##### Supplied material

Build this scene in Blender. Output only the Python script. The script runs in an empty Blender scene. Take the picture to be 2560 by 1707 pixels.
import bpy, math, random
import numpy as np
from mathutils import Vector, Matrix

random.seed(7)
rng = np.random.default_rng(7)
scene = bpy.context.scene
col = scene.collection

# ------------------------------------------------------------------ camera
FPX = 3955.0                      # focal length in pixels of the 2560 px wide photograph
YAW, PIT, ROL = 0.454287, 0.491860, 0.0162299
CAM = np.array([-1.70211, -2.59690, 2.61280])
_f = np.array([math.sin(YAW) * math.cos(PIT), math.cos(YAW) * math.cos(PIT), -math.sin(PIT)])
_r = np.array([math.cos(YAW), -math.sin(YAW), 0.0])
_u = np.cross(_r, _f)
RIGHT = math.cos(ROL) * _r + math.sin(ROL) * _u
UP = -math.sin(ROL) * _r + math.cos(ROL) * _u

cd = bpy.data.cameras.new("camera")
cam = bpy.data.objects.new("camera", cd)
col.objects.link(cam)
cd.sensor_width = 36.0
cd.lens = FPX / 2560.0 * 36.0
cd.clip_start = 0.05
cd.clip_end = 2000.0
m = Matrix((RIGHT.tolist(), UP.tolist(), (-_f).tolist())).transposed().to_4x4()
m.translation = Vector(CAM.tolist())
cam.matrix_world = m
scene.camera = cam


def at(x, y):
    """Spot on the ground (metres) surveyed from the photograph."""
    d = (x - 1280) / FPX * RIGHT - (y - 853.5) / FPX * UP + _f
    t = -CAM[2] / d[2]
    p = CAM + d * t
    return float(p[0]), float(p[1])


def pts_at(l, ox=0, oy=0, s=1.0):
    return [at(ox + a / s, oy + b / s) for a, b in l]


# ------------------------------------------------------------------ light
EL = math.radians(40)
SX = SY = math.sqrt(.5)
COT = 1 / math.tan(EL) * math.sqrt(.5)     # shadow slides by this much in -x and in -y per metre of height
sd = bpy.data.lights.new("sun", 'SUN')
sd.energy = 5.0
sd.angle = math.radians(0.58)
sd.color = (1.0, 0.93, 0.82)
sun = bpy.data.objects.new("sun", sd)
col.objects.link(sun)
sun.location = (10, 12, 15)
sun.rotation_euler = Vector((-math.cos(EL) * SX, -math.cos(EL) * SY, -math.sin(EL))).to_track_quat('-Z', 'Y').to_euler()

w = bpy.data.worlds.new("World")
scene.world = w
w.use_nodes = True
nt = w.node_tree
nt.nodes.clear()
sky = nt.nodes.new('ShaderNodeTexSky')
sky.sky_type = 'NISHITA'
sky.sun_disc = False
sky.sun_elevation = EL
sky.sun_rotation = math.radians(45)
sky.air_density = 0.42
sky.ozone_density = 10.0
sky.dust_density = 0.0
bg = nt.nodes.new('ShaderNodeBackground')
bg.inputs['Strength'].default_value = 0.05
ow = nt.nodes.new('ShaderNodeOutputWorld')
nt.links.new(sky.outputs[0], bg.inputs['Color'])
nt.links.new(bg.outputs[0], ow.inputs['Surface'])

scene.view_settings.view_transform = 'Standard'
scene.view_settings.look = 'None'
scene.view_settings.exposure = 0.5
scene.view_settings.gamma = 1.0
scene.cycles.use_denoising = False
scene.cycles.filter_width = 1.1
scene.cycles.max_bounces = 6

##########

• Task details
From the data above, copy each line where the string "scene" appears.

• Answer to the task
Build this scene in Blender. Output only the Python script. The script runs in an empty Blender scene. Take the picture to be 2560 by 1707 pixels.
scene = bpy.context.scene
col = scene.collection
scene.camera = cam
scene.world = w
scene.view_settings.view_transform = 'Standard'
scene.view_settings.look = 'None'
scene.view_settings.exposure = 0.5
scene.view_settings.gamma = 1.0
scene.cycles.use_denoising = False
scene.cycles.filter_width = 1.1
scene.cycles.max_bounces = 6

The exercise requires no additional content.